Aquel territorio, que a veces alguien llama “Cataluña Norte”, poseído por el mismo delirio expansionista que hace hablar de “Países Catalanes” se acuerda vagamente de los siglos oscuros del feudalismo de la misma manera que por algunas comarcas de la Aquitania se acuerdan de los vascos y sus cosas, que suelen dar nombres a tabernas y marcas de cerveza. En el país de la ciudadanía, el nacionalismo se ha diluido en un folclore festivo.

El viaje hacia el folclore festivo también se empieza a vivir en Cataluña (¿la “Cataluña Sur”?), y eso es lo que hemos observado en un acto de Òmnium Cultural en el Palau de la Música donde asistió el señor Illa, engañado o ingenuo. Autoridades y ex autoridades nacionalistas se pusieron a gritar in-inde-independencia de repente, como en la clase de Infantil cantan cuando hay un cumpleaños, aplaudiendo y riendo. Todos aquellos señores con traje y corbata parecían de lo más satisfechos con su pequeña rebeldía divertida y, sobre todo, no imputable: parece que se han aprendido la lección y dejan los arrebatos indepes para cuando no hay delito. Hay unos indicios de civilización en la cuadrilla independentista, que celebra su manía en privado. Si el independentismo es una religión, me parece muy bien que se trate como el resto de las creencias: en el ámbito privado y en sus templos, en la intimidad.
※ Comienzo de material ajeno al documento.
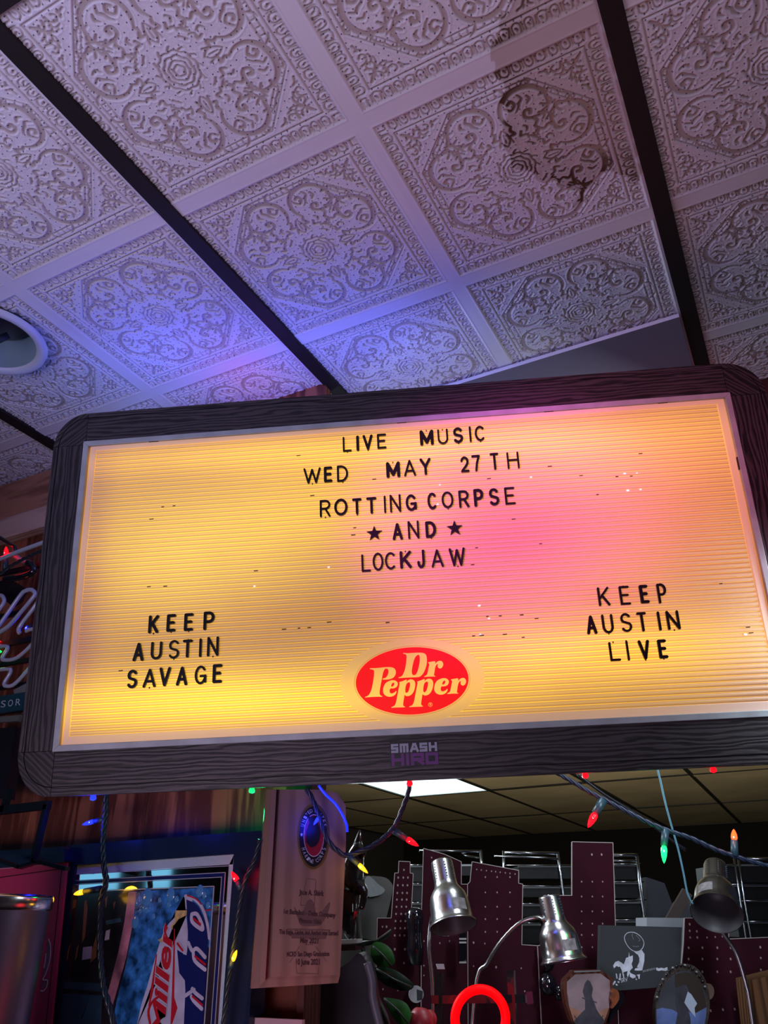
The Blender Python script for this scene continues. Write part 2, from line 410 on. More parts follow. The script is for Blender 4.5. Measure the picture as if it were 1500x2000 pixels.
# water stain with a shape of its own on the two squares beside the right-hand bar
def stain_for(u, v):
    P = [(985, 25), (975, 60), (958, 95), (968, 150), (985, 160), (975, 205), (990, 245), (985, 290), (1000, 330), (1040, 345), (1062, 362), (1100, 358), (1130, 378), (1118, 412), (1140, 400), (1150, 362), (1185, 338), (1225, 350), (1262, 355), (1240, 240), (1200, 110), (1188, 60), (1170, -60), (1020, -60)]
    Q = [tuple(at_z(x, y)[:2]) for x, y in P]
    cx, cy = lat(u + .5, v + .5)
    rng = np.random.default_rng(11)
    wx = .010 * (np.sin(_Y * 61 + 3) + np.sin(_X * 83 + 1)); wy = .010 * (np.sin(_X * 71) + np.sin(_Y * 97 + 2))
    sd = poly_dist(cx + _X + wx, cy + _Y * VS + wy, Q)
    st = np.clip(-sd / .008, 0, 1)
    left = np.hypot(0, 1)
    ring = np.exp(-np.clip(-sd, 0, 9) / .13)
    # the drying line is strong on the left and lower rim only
    ex = cx + _X; ey = cy + _Y * VS
    bx = at_z(1190, 200)[0]
    fade = np.clip((bx - ex) / .22 + np.clip((ey - at_z(1150, 300)[1]) / .10, 0, 1), 0, 1)
    return st, ring * (.15 + .85 * fade)
M_BAR = mat('dark_bronze_tee', (.014, .010, .010), .62, 0, spec=.3)
c1 = at_z(94, 690); c2 = at_z(20, 601); c3 = at_z(20, 721)
def circ(a, b, c):
    A = np.array([[2 * (b[0] - a[0]), 2 * (b[1] - a[1])], [2 * (c[0] - a[0]), 2 * (c[1] - a[1])]])
    r_ = np.array([b[0] ** 2 + b[1] ** 2 - a[0] ** 2 - a[1] ** 2, c[0] ** 2 + c[1] ** 2 - a[0] ** 2 - a[1] ** 2])
    ctr = np.linalg.solve(A, r_); return ctr, float(np.hypot(*(ctr - a[:2])))
cc, cr = circ(c1, c2, c3)
M_SLAB = mat('tile_back_board', (.55, .53, .55), .8)
ceiling = bpy.data.objects.new('ceiling', None); C.objects.link(ceiling); ceiling.matrix_world = Matrix.Translation(W((U0 + 2, V0, CEIL))); ceiling['kind'] = 'structure'
bpy.context.view_layer.update()
for col_ in range(-3, 5, 2):
    for row in (-1,):
        (x0, y0), (x1, y1) = lat(col_, row), lat(col_ + 2, row + 4)
        if col_ == -3: x0 += .0
        b_ = MB()
        if x0 < cc[0] < x1 and row == -1:
            hx0, hx1, hy0, hy1 = cc[0] - cr * .82, cc[0] + cr * .82, cc[1] - cr * .82, cc[1] + cr * .82
            for q0, q1 in (((x0 + .01, y0 + .01), (x1 - .01, hy0)), ((x0 + .01, hy1), (x1 - .01, y1 - .01)), ((x0 + .01, hy0), (hx0, hy1)), ((hx1, hy0), (x1 - .01, hy1))): b_.box((*q0, CEIL + .025), (*q1, CEIL + .06))
        else: b_.box((x0 + .01, y0 + .01, CEIL + .025), (x1 - .01, y1 - .01, CEIL + .06))
        tile = b_.build('ceiling_tile', M_SLAB, parent=ceiling)
        for i in range(2):
            for j in range(4):
                u, v = col_ + i, row + j
                if u in (2,) and v in (-1, 0):
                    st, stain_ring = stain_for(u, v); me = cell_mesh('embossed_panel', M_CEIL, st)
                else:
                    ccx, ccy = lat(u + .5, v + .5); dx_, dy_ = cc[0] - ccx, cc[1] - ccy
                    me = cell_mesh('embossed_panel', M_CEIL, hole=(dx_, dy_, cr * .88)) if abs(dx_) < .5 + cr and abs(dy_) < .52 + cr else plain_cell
                o = bpy.data.objects.new('embossed_panel', me); C.objects.link(o); o.parent = tile
                cx, cy = lat(u + .5, v + .5)
                o.matrix_parent_inverse = Matrix.Identity(4)
                bpy.context.view_layer.update()
                loc = W((cx, cy, CEIL)); o.location = loc - ceiling.location
# plain tiles of the same ceiling over and behind the camera
for col_ in range(-7, 9, 2):
    for row in (-9, -5):
        (x0, y0), (x1, y1) = lat(col_, row), lat(col_ + 2, row + 4)
        MB().box((x0 + .03, y0 + .03, CEIL), (x1 - .03, y1 - .03, CEIL + .05)).build('ceiling_tile', M_SLAB, parent=ceiling)
for col_ in (-7, -5, 5, 7):
    (x0, y0), (x1, y1) = lat(col_, -1), lat(col_ + 2, 3)
    MB().box((x0 + .03, y0 + .03, CEIL), (x1 - .03, y1 - .03, CEIL + .05)).build('ceiling_tile', M_SLAB, parent=ceiling)
def tee(p, q, wd=.0807, drop=.012):
    b_ = MB(); b_.bar((p[0], p[1], CEIL - drop / 2 + .006), (q[0], q[1], CEIL - drop / 2 + .006), wd, drop + .012)
    b_.bar((p[0], p[1], CEIL + .08), (q[0], q[1], CEIL + .08), .012, .16)
    return b_.build('grid_bar', M_BAR, parent=ceiling)
for u in (-7, -5, -3, -1, 1, 3, 5, 7, 9):
    x = U0 + u + .016
    tee((x, V0 - 9 * VS), (x, 4.42 if u >= 1 else 3.20))
for v in (-9, -5, -1):
    for u in range(-7, 9, 2):
        x0 = U0 + u + .016 + .041; tee((x0, V0 + v * VS), (x0 + 2 - .082, V0 + v * VS), .0807, .010)
M_PLAIN = mat('unpainted_filler_panel', (.15, .135, .185), .75, bump=.1)
M_PEDGE = mat('filler_panel_cut_edge', (.85, .88, .92), .6)
b_ = MB(); b_.box((U0 + 1.07, 3.60, CEIL - .030), (U0 + 2.965, 4.43, CEIL - .006))
b_.m[2] = 1
b_.build('filler_panel', [M_PLAIN, M_PEDGE], parent=ceiling)

# recessed can light at the left
M_WHITE = mat('white_enamel_trim', (.62, .64, .70), .45)
M_CAN = mat('can_reflector', (.30, .42, .46), .35, .2)
M_DARK = mat('dark_hollow', (.012, .018, .030), .5)
can = thing('recessed_downlight', 'round white recessed can light in the ceiling tiles at the left', 'ceiling light', (cc[0], cc[1], CEIL))
T_ = Matrix.Translation((cc[0], cc[1], CEIL))
MB().lathe([(cr, -.030), (cr * .985, -.048), (cr * .93, -.056), (cr * .84, -.050), (cr * .80, -.035), (cr * .80, -.012)], T_, 48).build('trim_ring', M_WHITE, parent=can)
MB().lathe([(cr * .80, -.035), (cr * .78, .02), (cr * .70, .12), (cr * .60, .22)], T_, 48).build('reflector', M_CAN, parent=can)
MB().lathe([(cr * .62, .12), (cr * .50, .10), (.04, .09), (.0, .09)], T_, 48).build('inner_plate', M_DARK, parent=can)
sh = MB()
sh.tube([(cc[0] - .02, cc[1] + .02, CEIL - .03), (cc[0] + .05, cc[1] + .06, CEIL + .03)], .02, 8).build('lamp_clip', M_DARK, parent=can)

# ------------------------------------------------------------------ WALLS
M_PANEL = wood('red_brown_wall_panelling', (.10, .024, .012), (.30, .105, .052), axis='Z', scale=1.1, rough=.42, stretch=9, dist=7)
M_BEAM = wood('rough_top_board', (.22, .095, .055), (.42, .20, .125), axis='X', scale=1.3, rough=.7, stretch=10)
M_BEAM2 = wood('pale_top_board', (.38, .25, .20), (.56, .40, .33), axis='X', scale=1.3, rough=.75, stretch=10)
M_REDPOST = wood('red_stained_post', (.03, .008, .006), (.07, .018, .013), axis='Z', scale=1.4)
wallL = bpy.data.objects.new('wall_back', None); C.objects.link(wallL); wallL.matrix_world = Matrix.Translation(W((-5, 3.22, -3))); wallL['kind'] = 'structure'
MB().box((-7.5, 3.262, -5.5), (-2.06, 3.33, CEIL + .008)).build('panel_sheet', M_PANEL, parent=wallL)
zt = at_y(0, 1016, 3.2)[2]; zb = at_y(0, 1058, 3.2)[2]
MB().box((-7.5, 3.200, zt), (-2.92, 3.2615, CEIL - .012)).build('board', M_BEAM, parent=wallL, label='brown board against the ceiling', bevel=.008)
MB().box((-7.5, 3.180, zb + .005), (-2.92, 3.2615, zt - .008)).build('board', M_BEAM2, parent=wallL, label='paler lower board', bevel=.008)
# vertical battens of the wall panelling
for xg in (-3.05, -3.9, -4.8):
    MB().box((xg - .012, 3.256, -4), (xg + .012, 3.2619, 1.9)).build('batten', M_PANEL, parent=wallL)
jb = MB().box((-2.058, 3.215, -5.5), (-2.025, 3.345, 1.2)).build('trim_1', M_REDPOST); jb['kind'] = 'structure'
hd = MB().box((-2.0, 4.44, 2.15), (4.5, 4.70, CEIL + .02)).build('wall_header', M_REDPOST); hd['kind'] = 'structure'
wr = MB().box((4.5, -8, -5.5), (4.8, 4.7, CEIL + .05)).build('wall_right', mat('right_wall_paint', (.22, .17, .18), .8, bump=.1)); wr['kind'] = 'structure'
# the bar room behind the camera: far wall with its street windows
M_BACKW = mat('bar_room_wall', (.10, .075, .075), .8, bump=.1)
rear = MB()
rear.box((-30, -15.3, -5.5), (-26.3, -15, CEIL + .05)); rear.box((-26.3, -15.3, -5.5), (-18.2, -15, 1.1)); rear.box((-26.3, -15.3, 2.35), (-18.2, -15, CEIL + .05))
rear.box((-18.2, -15.3, -5.5), (4.8, -15, CEIL + .05))
o = rear.build('wall_front', M_BACKW); o['kind'] = 'structure'
win = bpy.data.objects.new('window_1', None); C.objects.link(win); win.matrix_world = Matrix.Translation(W((-22.2, -15.1, 1.1))); win['kind'] = 'structure'
M_SKYGLASS = mat('daylit_pane', (.3, .5, .6), .1, emis=(.22, .62, .92), es=1.1)
M_FRAMEW = mat('window_frame_grey', (.10, .11, .13), .5)
for a_, c_ in ((-26.2, -23.35), (-23.05, -20.55), (-19.45, -18.3)):
    MB().box((a_, -15.2, 1.15), (c_, -15.16, 2.25)).build('pane', M_SKYGLASS, parent=win)
for a_ in (-26.25, -23.2, -20.4, -19.6, -18.25):
    MB().box((a_ - .12, -15.25, 1.1), (a_ + .12, -15.0, 2.35)).build('mullion', M_FRAMEW, parent=win)
fl = MB().box((-30, -15.3, -5.75), (5, 30, -5.577)).build('floor', mat('dark_bar_floor', (.035, .030, .030), .5, bump=.1)); fl['kind'] = 'structure'

# kitchen seen through the opening
M_KT = mat('kitchen_ceiling_board', (.30, .245, .155), .8, bump=.15, bscale=25, var=.16, vscale=1.6)
M_KBAR = mat('black_kitchen_tee', (.012, .011, .010), .5)
kc = bpy.data.objects.new('ceiling_kitchen', None); C.objects.link(kc); kc.matrix_world = Matrix.Translation(W((-5, 16, CEIL))); kc['kind'] = 'structure'
kx = [-13.3, -11.1, -8.90, -6.72, -4.40, -2.20, 0.0, 2.2]; ky = [4.75, 9.4, 14.0, 18.5, 23.4, 28.4]
for i in range(len(kx) - 1):
    for j in range(len(ky) - 1):
        if i == 2 and j == 2: continue
        z = CEIL + random.uniform(-.02, .0)
        MB().hexa([(kx[i] + .03, ky[j] + .03, z + random.uniform(-.02, .01)), (kx[i + 1] - .03, ky[j] + .03, z), (kx[i + 1] - .03, ky[j + 1] - .03, z + random.uniform(-.02, .01)), (kx[i] + .03, ky[j + 1] - .03, z)],
                  [(kx[i] + .03, ky[j] + .03, z + .06), (kx[i + 1] - .03, ky[j] + .03, z + .06), (kx[i + 1] - .03, ky[j + 1] - .03, z + .06), (kx[i] + .03, ky[j + 1] - .03, z + .06)]).build('kitchen_tile', M_KT, parent=kc)
for x in kx: MB().box((x - .045, ky[0], CEIL - .035), (x + .045, ky[-1], CEIL + .05)).build('grid_bar', M_KBAR, parent=kc)
for y in ky:
    for i in range(len(kx) - 1): MB().box((kx[i] + .045, y - .045, CEIL - .035), (kx[i + 1] - .045, y + .045, CEIL + .05)).build('grid_bar', M_KBAR, parent=kc)
kl = thing('troffer_light', 'bright white rectangular ceiling light in the kitchen beyond the sign', 'ceiling light', ((kx[2] + kx[3]) / 2, 16.2, CEIL - .02))
MB().box((kx[2] + .05, ky[2] + .05, CEIL - .012), (kx[3] - .05, ky[3] - .05, CEIL)).build('diffuser', mat('fluorescent_diffuser', (.8, .9, .9), .5, emis=(.74, 1.0, .98), es=1.5), parent=kl)
for a_, c_ in (((kx[2] + .02, ky[2] + .02), (kx[3] - .02, ky[2] + .06)), ((kx[2] + .02, ky[3] - .06), (kx[3] - .02, ky[3] - .02))): MB().box((*a_, CEIL - .03), (*c_, CEIL + .01)).build('frame', M_WHITE, parent=kl)
kw = MB().box((-14, 28.6, -5.5), (5, 28.9, CEIL + .2)).build('wall_kitchen', mat('kitchen_far_wall', (.006, .005, .005), .9)); kw['kind'] = 'structure'
kw2 = MB().box((-14.2, 3.5, -5.5), (-13.9, 28.6, CEIL + .2)).build('wall_left', mat('kitchen_side_wall', (.06, .055, .05), .9)); kw2['kind'] = 'structure'
light('AREA', 'kitchen_light', (-7.6, 15.5, 2.7), 20, (.80, .96, 1.0), aim=(-5.5, 8, -2), shape='RECTANGLE', size=.7, size_y=1.3)
light('AREA', 'pegboard_fill', (-5.6, 2.6 + 2.2, 2.6), 22.0, (.82, .92, 1.0), aim=(-2.2, 5.6, .2), shape='RECTANGLE', size=.35, size_y=.5)  # unseen fill added to brighten the pegboards and desk lamps
light('AREA', 'right_lamp_fill', (.3, 3.75, 1.5), 6.0, (.84, .92, 1.0), aim=(-2.3, 5.4, .1), shape='RECTANGLE', size=.10, size_y=.40)  # this and the next: unseen fills added for highlights on the lamp steel
light('AREA', 'left_lamp_fill', (-4.6, 4.3, .9), 2.0, (.80, .90, 1.0), aim=(-2.3, 5.4, .1), shape='RECTANGLE', size=.08, size_y=.45)
light('AREA', 'top_lamp_fill', (-1.15, 4.95, 2.78), 3.2, (.84, .94, 1.0), aim=(-1.2, 5.5, .3), shape='RECTANGLE', size=.14, size_y=.10)  # unseen reflection source added above the right desk lamp
light('AREA', 'kitchen_ceiling_fill', (-3.5, 13, -2.0), 26, (1.0, .90, .66), aim=(-4.5, 18, 2.9), shape='RECTANGLE', size=1.5, size_y=1.0)  # unseen fill from below, added to brighten the kitchen ceiling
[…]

En este caso, sin embargo, parece que la gracia del arrebato indepe consistía en la presencia del señor Illa, que aguantó la broma con estoicismo y sonrisa de circunstancias. Es probable que, al llegar a casa, el Presidente se tomase un Alka-Seltzer acompañado de una tila, pero es evidente que supo sobreponerse al arrebato pueril de los socios y socias del Òmnium, que ese día debieron irse a casa satisfechos de haber dado un gran paso hacia la independencia, el retorno de los fueros medievales y la memoria de Guifré el Pil·lós. Como mínimo. ¡Hoy hemos hecho una de muy sonada!

El señor Rull, que ostenta el cargo mejor pagado de la comunidad autónoma (con pensión vitalicia), estaba al lado de Illa, riendo con la chabacanería habitual en él y consciente de que aquello era un estallido folclórico, propio de los niños espabilados que se embravecen cuando están todos juntos, rodeando al niño de la clase que no les cae bien.

El señor Illa, que es creyente, debe estar convencido de que se puede llegar al cielo por la vía de la paciencia, aunque algún día se podría permitir el lujo de mandarlos a la porra y recordarles que no tienen la más mínima gracia y, sobre todo, recordarles que la ciudadanía catalana les va dando la espalda porque se ha fatigado de sus hazañas y de sus abusos antidemocráticos.

Al folclore indepe, sin embargo, le ha salido un sarpullido que se llama Sílvia de nombre y Orriols de apellido, y seguramente por eso de vez en cuando hacen una gamberradita en un lugar nostrat como el Palau de la Música, sede de la corrupción convergente. La señora Sílvia Orriols, que es una especie de Jordi Pujol desatado, no debe ser socia de Òmnium y no estaba practicando folclore nostálgico en el Palau. Su independentismo no es folclórico, aunque muestra rastros evidentes de nostalgia medieval, pero en su caso va en serio y sin manías. Así, aunque el inefable Vilaweb interpretó la pantomima del Palau como un acto memorable de desobediencia civil, Silvia debió frotarse las manos ante la fiestecita de los posconvergentes.

La pregunta sería: ¿qué deben pensar los indepes que estaban dispuestos a todo, en 2017, cuando ven a sus líderes haciendo bromas como si fueran al aula de psicomotricidad de la guardería? Y otra pregunta: ¿cómo lo debió ver doña Orriols, desde la sombra siniestra del monasterio de Santa María de Ripoll?